There are tears in the room as the screen shows the children's first, and then
second and last, meeting at the border, following Israel's withdrawal from
southern Lebanon in May 2000. The third time they go back, the children find
fortifications which have stopped the meeting of human flesh, embraces,
exchanges of laughter, tears, memories and gifts through the barbed wire. But
the friendship continues despite all the borders Palestinians find before them:
physical borders that separate them, legal and social borders that deny them
civil rights, decent education and a chance to work, and, above all, the right
to return to their country and their homes.
During my first visit to Shatilla I met Samar, then a young woman of fifteen.
Her strength and eloquence made her a leader and an example for the other
children.

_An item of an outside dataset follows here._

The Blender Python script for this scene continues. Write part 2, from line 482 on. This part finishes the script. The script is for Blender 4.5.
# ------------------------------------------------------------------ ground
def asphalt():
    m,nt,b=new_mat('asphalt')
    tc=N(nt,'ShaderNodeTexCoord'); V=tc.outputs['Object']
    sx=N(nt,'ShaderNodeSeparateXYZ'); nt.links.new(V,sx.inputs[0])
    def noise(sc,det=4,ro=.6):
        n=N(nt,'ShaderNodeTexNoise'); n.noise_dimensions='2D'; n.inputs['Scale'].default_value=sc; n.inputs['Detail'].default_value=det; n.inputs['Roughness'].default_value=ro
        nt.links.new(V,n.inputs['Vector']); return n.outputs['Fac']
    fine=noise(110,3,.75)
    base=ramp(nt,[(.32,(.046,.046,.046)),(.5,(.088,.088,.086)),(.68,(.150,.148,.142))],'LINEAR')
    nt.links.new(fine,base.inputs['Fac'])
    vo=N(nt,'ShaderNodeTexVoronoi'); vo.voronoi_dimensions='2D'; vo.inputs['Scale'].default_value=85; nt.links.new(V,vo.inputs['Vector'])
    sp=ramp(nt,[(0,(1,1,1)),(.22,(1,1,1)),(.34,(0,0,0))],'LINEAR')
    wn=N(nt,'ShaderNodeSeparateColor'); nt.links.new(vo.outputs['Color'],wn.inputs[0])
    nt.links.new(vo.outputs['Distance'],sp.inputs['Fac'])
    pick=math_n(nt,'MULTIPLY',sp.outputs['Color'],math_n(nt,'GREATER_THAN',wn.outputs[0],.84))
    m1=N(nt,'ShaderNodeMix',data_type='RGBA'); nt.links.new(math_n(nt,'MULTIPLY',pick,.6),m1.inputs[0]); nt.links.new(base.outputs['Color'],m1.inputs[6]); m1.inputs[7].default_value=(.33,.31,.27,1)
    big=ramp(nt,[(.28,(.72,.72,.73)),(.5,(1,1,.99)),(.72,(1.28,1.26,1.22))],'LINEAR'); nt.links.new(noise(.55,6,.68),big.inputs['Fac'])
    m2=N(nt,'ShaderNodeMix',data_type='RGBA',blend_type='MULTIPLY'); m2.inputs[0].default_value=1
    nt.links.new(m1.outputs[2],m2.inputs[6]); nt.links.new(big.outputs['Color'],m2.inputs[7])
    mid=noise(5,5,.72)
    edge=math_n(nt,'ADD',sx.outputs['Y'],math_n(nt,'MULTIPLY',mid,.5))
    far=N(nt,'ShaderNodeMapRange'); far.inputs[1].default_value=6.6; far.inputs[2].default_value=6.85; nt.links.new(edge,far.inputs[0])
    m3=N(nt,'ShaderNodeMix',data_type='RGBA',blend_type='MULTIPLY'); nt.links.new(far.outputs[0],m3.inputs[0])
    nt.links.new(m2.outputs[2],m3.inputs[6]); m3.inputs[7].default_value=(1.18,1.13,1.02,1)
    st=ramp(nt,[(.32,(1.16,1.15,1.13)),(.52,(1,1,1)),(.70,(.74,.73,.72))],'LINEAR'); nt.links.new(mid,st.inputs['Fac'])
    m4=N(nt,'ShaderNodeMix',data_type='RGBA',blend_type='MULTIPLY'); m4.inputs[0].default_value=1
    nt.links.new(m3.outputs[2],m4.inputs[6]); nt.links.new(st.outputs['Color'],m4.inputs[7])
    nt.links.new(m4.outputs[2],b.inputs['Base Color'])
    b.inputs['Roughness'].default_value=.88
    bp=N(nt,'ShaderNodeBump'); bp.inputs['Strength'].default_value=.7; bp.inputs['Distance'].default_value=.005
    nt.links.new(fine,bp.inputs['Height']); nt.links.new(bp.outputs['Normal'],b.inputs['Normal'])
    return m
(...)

A few months after my visit she was spirited out of the camp -- her
family, like so many others, found an escape route out of desperation. Now Samar
and her family await the slim possibility of being granted asylum in a European
country. They find themselves refugees again, their freedom restricted in every
way. Samar writes occasional letters to her friends in Shatilla. They gather to
read the latest during my last day in Shatilla. Despite the innumerable and
indescribable hardships of life in the camp, Samar has found a place on earth
worse than Shatilla: it is to be in double exile, a refugee from her country,
and a refugee from the friends she grew up with and who sustained her. In each
other, the children of Shatilla have found a hope, strength and support that the
rest of the world has denied them or done its best to destroy.

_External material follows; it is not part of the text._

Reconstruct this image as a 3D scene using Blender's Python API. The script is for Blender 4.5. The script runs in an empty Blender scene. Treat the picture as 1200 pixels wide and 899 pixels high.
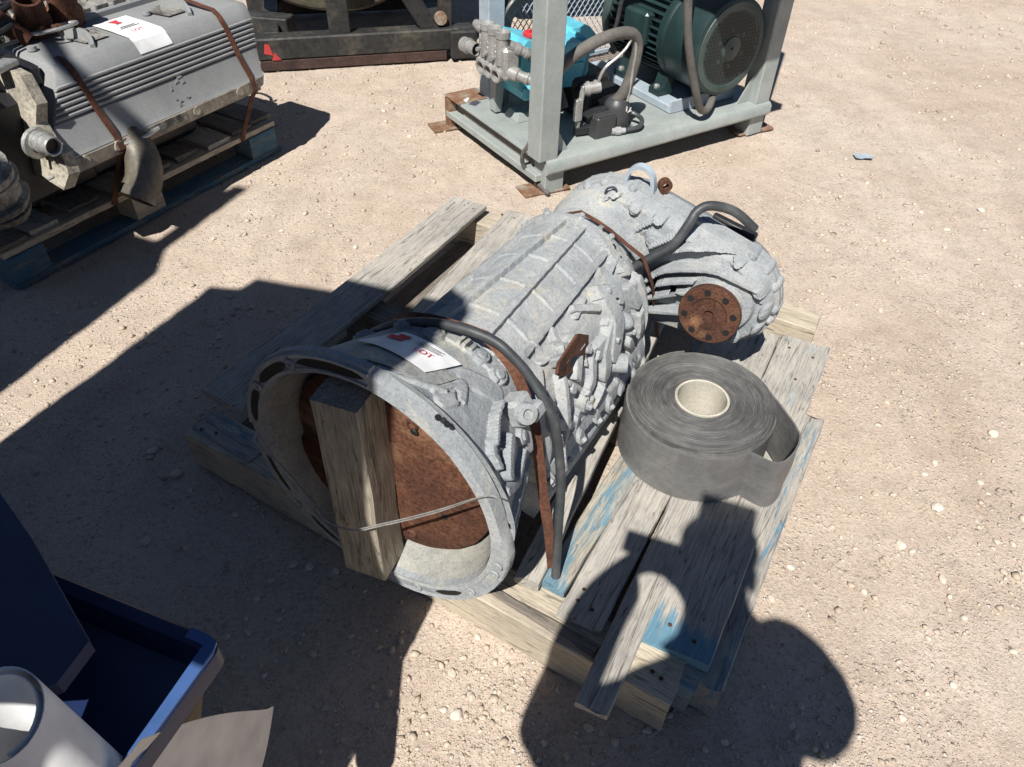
import bpy, bmesh, math, random
import numpy as np
from mathutils import Vector, Matrix, Euler, noise as mnoise
random.seed(7); rng=np.random.default_rng(11)
sc=bpy.context.scene; C=sc.collection
R=math.radians; PI=math.pi
# ------------------------------------------------------------------ camera, light, exposure
def look_matrix(pitch,roll):
    p=R(pitch); r=R(roll)
    fw=Vector((0,math.cos(p),-math.sin(p))); up0=Vector((0,math.sin(p),math.cos(p))); rt0=Vector((1,0,0))
    rt=rt0*math.cos(r)+up0*math.sin(r); up=up0*math.cos(r)-rt0*math.sin(r)
    return Matrix((rt,up,-fw)).transposed()
cam_d=bpy.data.cameras.new('camera'); cam=bpy.data.objects.new('camera',cam_d); C.objects.link(cam)
cam_d.sensor_fit='HORIZONTAL'; cam_d.sensor_width=36; cam_d.lens=36*870/1200; cam_d.clip_start=.01; cam_d.clip_end=2000
cam.matrix_world=Matrix.Translation((0,0,1.5))@look_matrix(42.35,1.73).to_4x4()
sc.camera=cam
AZ,EL=19.6,52.6
sun_d=bpy.data.lights.new('sun','SUN'); sun_d.energy=5.0; sun_d.angle=R(.53); sun_d.color=(1,.96,.90)
sun=bpy.data.objects.new('sun',sun_d); C.objects.link(sun); sun.location=(-3,-8,12)
ldir=Vector((math.sin(R(AZ))*math.cos(R(EL)),math.cos(R(AZ))*math.cos(R(EL)),-math.sin(R(EL))))
sun.rotation_euler=ldir.to_track_quat('-Z','Y').to_euler()
w=bpy.data.worlds.new('World'); sc.world=w; w.use_nodes=True
sky=w.node_tree.nodes.new('ShaderNodeTexSky'); sky.sky_type='NISHITA'; sky.sun_disc=False; sky.altitude=1800; sky.dust_density=.1; sky.air_density=.8; sky.ozone_density=1.5
sky.sun_elevation=R(EL); sky.sun_rotation=R(180+AZ)
bg=w.node_tree.nodes['Background']; bg.inputs['Strength'].default_value=.05
w.node_tree.links.new(sky.outputs[0],bg.inputs['Color'])
vs=sc.view_settings; vs.view_transform='Standard'; vs.look='None'; vs.exposure=.52; vs.gamma=1; vs.use_curve_mapping=False
sc.cycles.max_bounces=6
# ------------------------------------------------------------------ frames
def frame(x,y,deg): return Matrix.Translation((x,y,0))@Matrix.Rotation(R(deg),4,'Z')
TF=frame(-.248,.858,-28.5)        # gearbox and its pallet: x across, y along the boards
SF=frame(.11,2.808,33.3)          # pump skid
BF=frame(0,0,-AZ)                 # blue frame and photographer: x across the sun, y away from it
WF=Matrix.Identity(4)
# ------------------------------------------------------------------ materials
def new_mat(name):
    m=bpy.data.materials.new(name); m.use_nodes=True; nt=m.node_tree
    return m,nt,nt.nodes['Principled BSDF']
def N(nt,t,**k):
    n=nt.nodes.new(t)
    for a,b in k.items():
        if a in n.inputs: n.inputs[a].default_value=b
        else: setattr(n,a,b)
    return n
def ramp(nt,src,stops):
    r=nt.nodes.new('ShaderNodeValToRGB'); e=r.color_ramp.elements
    while len(e)<len(stops): e.new(.5)
    for q,(p,c) in zip(e,stops):
        q.position=p; q.color=(*c,1) if len(c)==3 else c
    nt.links.new(src,r.inputs[0]); return r.outputs[0]
def mixc(nt,fac,a,b,mode='MIX'):
    m=nt.nodes.new('ShaderNodeMix'); m.data_type='RGBA'; m.blend_type=mode
    for i,s in ((0,fac),(6,a),(7,b)):
        if isinstance(s,(int,float)): m.inputs[i].default_value=s
        elif isinstance(s,tuple): m.inputs[i].default_value=(*s,1)
        else: nt.links.new(s,m.inputs[i])
    return m.outputs[2]
def coords(nt,scale=(1,1,1),rand=True,kind='Object'):
    tc=nt.nodes.new('ShaderNodeTexCoord'); mp=nt.nodes.new('ShaderNodeMapping')
    nt.links.new(tc.outputs[kind],mp.inputs[0]); mp.inputs['Scale'].default_value=scale
    if rand:
        oi=nt.nodes.new('ShaderNodeObjectInfo'); v=nt.nodes.new('ShaderNodeVectorMath'); v.operation='SCALE'
        v.inputs[0].default_value=(31,17,23); nt.links.new(oi.outputs['Random'],v.inputs['Scale']); nt.links.new(v.outputs[0],mp.inputs['Location'])
    return mp.outputs[0]
def noise(nt,vec,scale,detail=4,rough=.6,dist=0):
    n=N(nt,'ShaderNodeTexNoise',Scale=scale,Detail=detail,Roughness=rough,Distortion=dist); nt.links.new(vec,n.inputs['Vector']); return n.outputs['Fac']
def bump(nt,bs,h,strength,dist,prev=None):
    b=N(nt,'ShaderNodeBump',Strength=strength,Distance=dist); nt.links.new(h,b.inputs['Height'])
    if prev: nt.links.new(prev,b.inputs['Normal'])
    nt.links.new(b.outputs[0],bs.inputs['Normal']); return b.outputs[0]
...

There is a lot of talk, even a little excitement in Shatilla about the court
case in Belgium against Ariel Sharon for the 1982 massacre in this place and a
little distance away in Sabra. But people have learned not to put too much hope
in anything. And even if the case does go somewhere, what will it mean for the
people still here, the ones who, the day after the massacre, got up and
continued with life, who endured? Will the world care any more for their futures
and rights than it does now? Few here are prepared to say it will.